Kendalanya, menumbuhkan pemahaman dan kesadaran ke dalam diri para ulama pimpinan pesantren bahwa ilmu agama dan ilmu umum tidak perlu dipertentangkan dan sama utamanya dalam pandangan Islam, bukanlah hal mudah, dan memerlukan waktu.
Sejumlah SMA berasrama seperti SMA Insan Cendekia dan lain-lain adalah jenis baru dari “pesantren” yang tumbuh belum terlalu lama. SMA itu lebih menitikberatkan pada pengajaran ilmu umum (non-agama) yang bermutu, sedangkan pendidikan agama difungsikan sebagai penanaman nilai, dalam upaya pembentukan karakter atau akhlak mulia. Hasil pendidikan semacam ini perlu dipantau terus untuk kurun yang lama, mungkin hingga puluhan tahun, untuk mengetahui rekam jejak para alumninya. Apakah mereka mampu menjadi insan sesuai dengan tujuan pendidikan yang telah diterapkan ataukah tidak.
Apa yang dilakukan Universitas Islam Negeri (UIN)
Alih Fungsi Pesantren
Di tengah kuatnya harus modernisasi, dunia pendidikan Islam di Indonesia mengalami pasang surut. Dalam dinamika pesantren tradisional, tercatat degradasi mutu dan kualitas pendidikan akibat munculnya kecenderungan untuk lekas mengalihkan tradisi kepesantren menuju pemodernan dengan membuka sekolah formal agama maupun umum.
Pesantren Tebuireng pernah menjadi pesantren terkemuka di Indonesia pada era 1930-an hingga 70-an. Pesantren ini mendirikan Madrasah Tsanawiyah pada 1953, Madrasah Aliyah pada 1962, dan SMP/SMA pada 1975. Menurut pengakuan pengasuh Pesantren Tebuireng (http://tebuireng.net), dulu MTs dan MA Tebuireng mutunya baik. Namun kondisinya kini tak beda seperti kebanyakan madrasah atau sekolah umum yang bernaung di bawah kebanyakan pesantren. Bedanya hanya dalam prosentase pembelajaran ilmu agama dan ilmu umum yang diajarkan, yang sayangnya diakui masih belum terintegrasi.

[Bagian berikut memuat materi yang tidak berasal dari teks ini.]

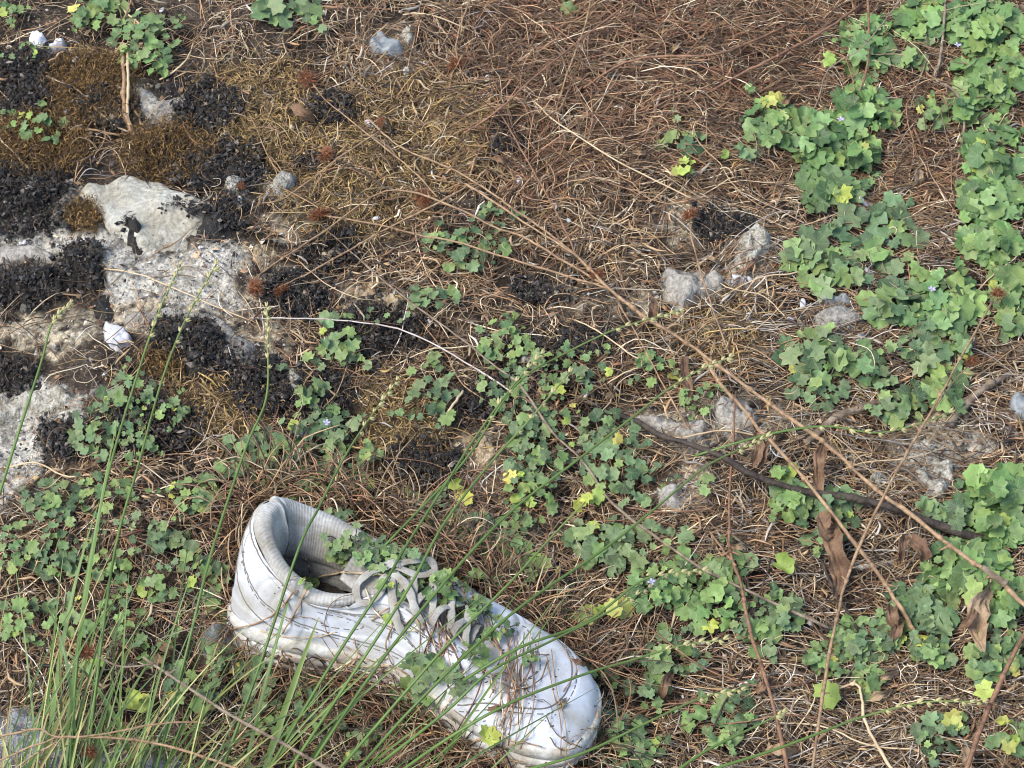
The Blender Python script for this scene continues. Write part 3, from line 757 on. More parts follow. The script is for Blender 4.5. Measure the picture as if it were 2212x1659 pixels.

Dalam pernyataannya, KH Salahuddin Wahid mengakui bahwa mutu pendidikan di Tebuireng kini amat menurun dibanding sekian puluh tahun lalu, baik dalam pengajian maupun pendidikan formalnya. “Saya kuatir hal yang sama juga terjadi di kebanyakan pesantren, kecuali pesantren tertentu yang masih memegang teguh tradisi pesantren tradisional dan tidak mendirikan sekolah umum,” aku KH Salahuddin.